Provided data =>

******************************

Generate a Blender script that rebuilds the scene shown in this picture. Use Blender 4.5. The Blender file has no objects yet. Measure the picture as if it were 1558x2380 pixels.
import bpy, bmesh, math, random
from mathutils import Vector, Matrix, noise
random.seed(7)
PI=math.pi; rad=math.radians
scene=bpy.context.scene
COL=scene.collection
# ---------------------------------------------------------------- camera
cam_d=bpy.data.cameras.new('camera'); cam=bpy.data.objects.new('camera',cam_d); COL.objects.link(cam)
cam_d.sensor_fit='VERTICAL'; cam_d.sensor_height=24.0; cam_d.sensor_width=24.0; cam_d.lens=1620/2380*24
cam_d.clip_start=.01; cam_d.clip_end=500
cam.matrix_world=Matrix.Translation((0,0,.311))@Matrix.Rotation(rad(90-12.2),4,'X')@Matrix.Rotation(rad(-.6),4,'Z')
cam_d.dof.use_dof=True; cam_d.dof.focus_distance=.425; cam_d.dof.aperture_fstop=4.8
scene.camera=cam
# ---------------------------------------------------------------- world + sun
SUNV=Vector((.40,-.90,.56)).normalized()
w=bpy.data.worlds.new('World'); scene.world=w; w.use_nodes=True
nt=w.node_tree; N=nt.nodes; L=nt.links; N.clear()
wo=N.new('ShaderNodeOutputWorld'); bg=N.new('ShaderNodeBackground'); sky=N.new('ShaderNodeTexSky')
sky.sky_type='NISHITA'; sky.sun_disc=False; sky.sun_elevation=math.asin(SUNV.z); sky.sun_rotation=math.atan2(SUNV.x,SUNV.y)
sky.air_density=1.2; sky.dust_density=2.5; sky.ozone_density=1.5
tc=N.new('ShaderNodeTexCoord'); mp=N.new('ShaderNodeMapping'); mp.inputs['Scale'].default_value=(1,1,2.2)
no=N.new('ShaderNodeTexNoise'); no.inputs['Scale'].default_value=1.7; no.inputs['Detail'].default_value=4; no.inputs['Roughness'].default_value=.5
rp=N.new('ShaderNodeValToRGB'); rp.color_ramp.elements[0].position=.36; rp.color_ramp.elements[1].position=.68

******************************

Objective =>
Write the listing out again, exactly as shown above.

Result of the task =>
Generate a Blender script that rebuilds the scene shown in this picture. Use Blender 4.5. The Blender file has no objects yet. Measure the picture as if it were 1558x2380 pixels.
import bpy, bmesh, math, random
from mathutils import Vector, Matrix, noise
random.seed(7)
PI=math.pi; rad=math.radians
scene=bpy.context.scene
COL=scene.collection
# ---------------------------------------------------------------- camera
cam_d=bpy.data.cameras.new('camera'); cam=bpy.data.objects.new('camera',cam_d); COL.objects.link(cam)
cam_d.sensor_fit='VERTICAL'; cam_d.sensor_height=24.0; cam_d.sensor_width=24.0; cam_d.lens=1620/2380*24
cam_d.clip_start=.01; cam_d.clip_end=500
cam.matrix_world=Matrix.Translation((0,0,.311))@Matrix.Rotation(rad(90-12.2),4,'X')@Matrix.Rotation(rad(-.6),4,'Z')
cam_d.dof.use_dof=True; cam_d.dof.focus_distance=.425; cam_d.dof.aperture_fstop=4.8
scene.camera=cam
# ---------------------------------------------------------------- world + sun
SUNV=Vector((.40,-.90,.56)).normalized()
w=bpy.data.worlds.new('World'); scene.world=w; w.use_nodes=True
nt=w.node_tree; N=nt.nodes; L=nt.links; N.clear()
wo=N.new('ShaderNodeOutputWorld'); bg=N.new('ShaderNodeBackground'); sky=N.new('ShaderNodeTexSky')
sky.sky_type='NISHITA'; sky.sun_disc=False; sky.sun_elevation=math.asin(SUNV.z); sky.sun_rotation=math.atan2(SUNV.x,SUNV.y)
sky.air_density=1.2; sky.dust_density=2.5; sky.ozone_density=1.5
tc=N.new('ShaderNodeTexCoord'); mp=N.new('ShaderNodeMapping'); mp.inputs['Scale'].default_value=(1,1,2.2)
no=N.new('ShaderNodeTexNoise'); no.inputs['Scale'].default_value=1.7; no.inputs['Detail'].default_value=4; no.inputs['Roughness'].default_value=.5
rp=N.new('ShaderNodeValToRGB'); rp.color_ramp.elements[0].position=.36; rp.color_ramp.elements[1].position=.68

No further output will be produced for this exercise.